Berlin – It’s been quiet around Tokio Hotel for a long time. Bill and Tom Kaulitz (25) basically moved to California over night. There they worked on their fourth studio album “Kings of Suburbia”, which combines electro-beats with instruments and turns it into club music. An interview.
Why did you move to Los Angeles?
Bill Kaulitz: Because we reached a point where we felt overwhelmed. We had to get some distance between us and the whole Tokio-Hotel-Hype, to find out what we really want out of our life. Our career had to wait to make it possible for us to clear our head of everything.
you really find the anonymity in California that you longed for?
Bill Kaulitz: Yes. In the beginning we didn’t even really move into Los Angeles, but lived out of the city. It gave us the chance to completely disappear – but we also didn’t really go out in the beginning and therefore spent most of our time at home.
Tom Kaulitz: People stare at us here much less than they do in Germany. But being spotted isn’t really the problem.
Bill Kaulitz: Exactly. What’s really bad is when people stand in our gateway or follow you with their car – to some extent it almost bordered on being unhealthy. In the US we just don’t get confronted with such things anymore.
Then there is no danger of you ending up like Britney Spears?
Bill Kaulitz: Every human being goes through a rough patch once in a while – you can’t avoid it. You start to question your life or your career. You simply have to try and keep it out of the public eye, or the media is going to blow it out of proportion. It wasn’t like we didn’t have a reason to disappear out of the public eye. When this promotion and release cycle starts again, it could definitely happen that in one and a half years I’ll just go: “I can’t take this anymore. I need a break.”
Theoretically you could just break-up (the Band). Or aren’t you made for a “normal life”?
Bill Kaulitz: I can’t live well with, but also not without the fame. On the one hand, I love being on stage and making music. On the other hand, I struggle with not having a private life. So, there are moments where I curse our success. But Tokio Hotel is the love of my life.

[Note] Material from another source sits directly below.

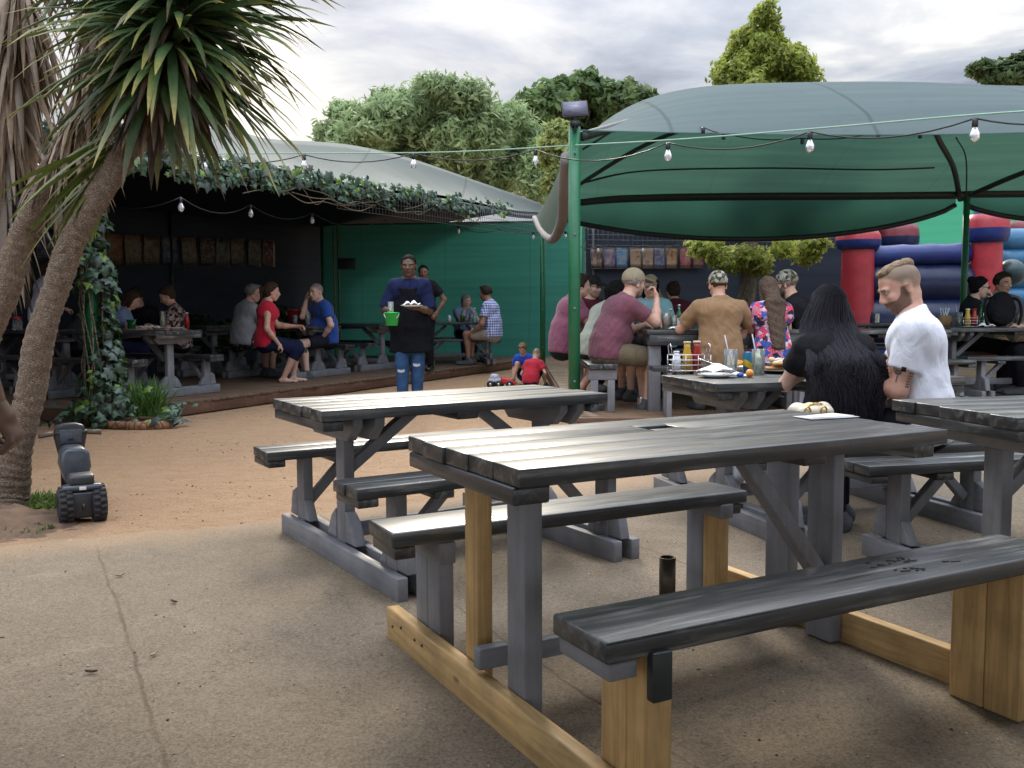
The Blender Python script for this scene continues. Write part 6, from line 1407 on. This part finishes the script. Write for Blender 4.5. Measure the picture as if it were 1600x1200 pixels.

Do you ever want to trade places with your drummer Gustav Schäfer and your bassist Georg Listing, who aren’t in the public eye as much as you?
Bill Kaulitz: Of course they do have it easier in some aspects, than we do. They still live in their hometown. The loss of their privacy was never such a big topic for them as it was for us. They’re really glad about that. They probably really don’t want to trade places with us.
Do you really never get jealous of them?
Tom Kaulitz: Everyone plays their part in the bad, that’s just how it developed. We don’t fight about things like that. There was never any jealousy or envy.
I really doubt that brothers never fight.
Bill Kaulitz: Sometimes our fights get really intense. When that happens, it gets so bad that all others just leave the room.
Tom Kaulitz: But after two hours everything is okay again.
Bill Kaulitz: Because we really can’t imagine a life without each other. We’re basically one person. When we’re separated, something is missing.
But you do not want to live together, forever, right?
Bill Kaulitz: I think we will always live together in some way. Maybe we will live in two houses that are next to each other at some point, connected by a tunnel.
Tom Kaulitz: And Despite not having been on stage in the past five years, we still spent every single day together.
How does your everyday life in Los Angeles look like?
Bill Kaulitz: Tom is a little calmer than me. I like going out a lot. Actually I’m only partying.
Tom Kaulitz: We have a strange rhythm. We go to bed at around 6 or 7 in the morning. We see the sunrise every day.